The Houston Astros have left town having more than just beaten the Braves in a quickie two-game series. They pillaged. Burned the crops. Looted the Battery. TP'ed Monument Garden.

Well, wasn’t that a bracing reality check?

Metallica will be the next to occupy the visitors’ clubhouse – where they’ll suit up for a Sunday SunTrust Park gig. Not to worry. No chance any mere heavy-metal group can trash the place any more than those Astros.

You’ve got to figure the group that gave you such ballads as “Seek & Destroy” and “Creeping Death” will seem, by comparison with Houston, as subdued as a napping baby. The noise they’ll make can’t possibly match the thunderous report of cracking bats still haunting the nightmares of Braves pitchers.

Your combined score for the two games: Astros 26, Braves 8.

If these ‘Stros are the current model for rebuilding a franchise, the Braves better get to work signing some lumberjacks, carnival strongmen and various steel-driving men rather than the next great pitching prospect. Anyone who might be so adept at handling a bat. Pronto.

The Astros provided a glimpse at the complete tear-down-and-rebuild program that the Braves are undergoing. Theirs required that they lose in excess of 100 games for three consecutive seasons (2011-13), something the Braves have yet to commit to. And not saying they should. It soon enough will be the Hawks' job to handle all the tanking this town can handle.

Houston went about restocking a little bit differently than the Braves, emphasizing offense. And here they are with a fearsome lineup that leads the majors in runs, hits, homers and average. And, not coincidentally, wins.

It is one thing to read about the upstart Astros and their bombastic bats. And quite another to witness it up close. Seemed like everyone coming to the plate against the Braves – one through eight – was hitting over .300, with double-digit home runs. They all put the ball in play – hard. Extra-base hits were almost expected. They all looked like they had ordered swings through the Joe DiMaggio catalogue.

During the Fourth of July massacre, the Astros amassed 16 runs and 19 hits. More runs in one game than the Braves had scored in their previous five games.

On Wednesday, Braves starter Jaime Garcia did such a good job keeping the Astros off balance at the plate for four innings that the team really should have traded him sometime during the third inning. For he never will display more value than he did by even temporarily stymieing the Astros' hit machine.

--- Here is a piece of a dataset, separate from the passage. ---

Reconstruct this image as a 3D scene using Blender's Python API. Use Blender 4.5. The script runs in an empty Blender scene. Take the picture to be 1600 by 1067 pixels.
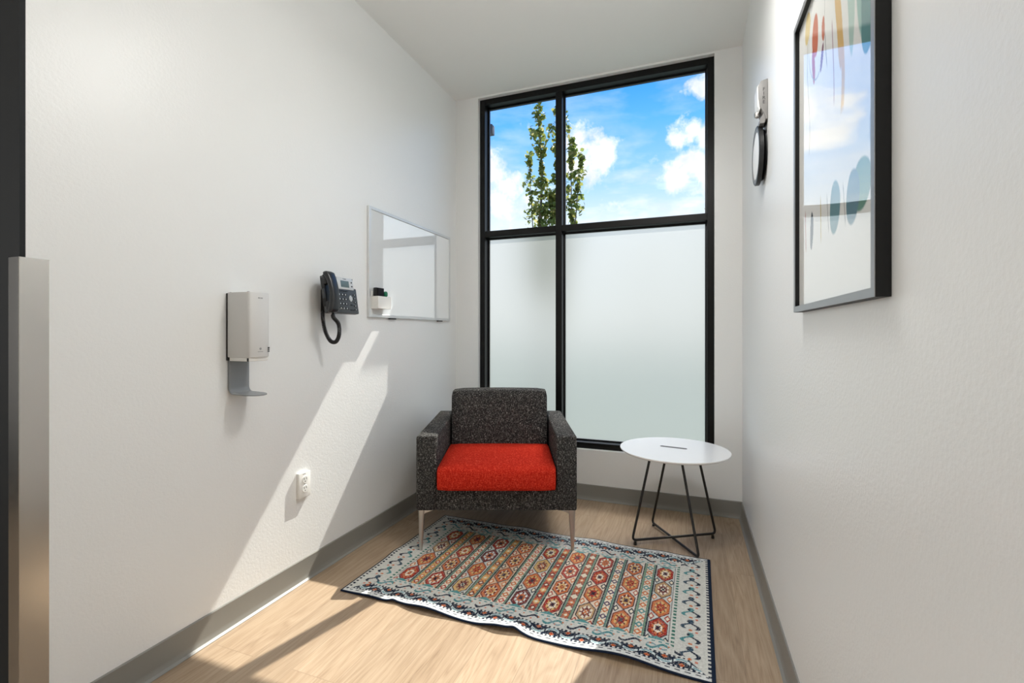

And still the Astros won Tuesday 10-4, cranking out 16 more hits.

The question Braves fans will be asking themselves as the Astros bug out of town is whether they would endure the kind of baseball blight those in Houston did, if they knew this kind of potential awaited four or five years down the line? (Yes, Houston still must ultimately win something important in October). If only you could sign up for that kind of guarantee.

And this little mini-series will further inflame the question: What will the Braves rebuild – what with so much emphasis on young pitching rather than young run-producers – look like in a year or two? As highly as the Braves may think of their lineup now, there is no denying they could use a little more of what the Astros brought to SunTrust.

Oh, and by the way, the Astros pitching boasts the fifth lowest team ERA in baseball - and the fourth lowest batting average against.

The best that can be said of the little holiday test against Houston is that Braves have no more meetings with the Astros scheduled this season. Just be thankful that Houston was ushered out of the National League before it got this scary.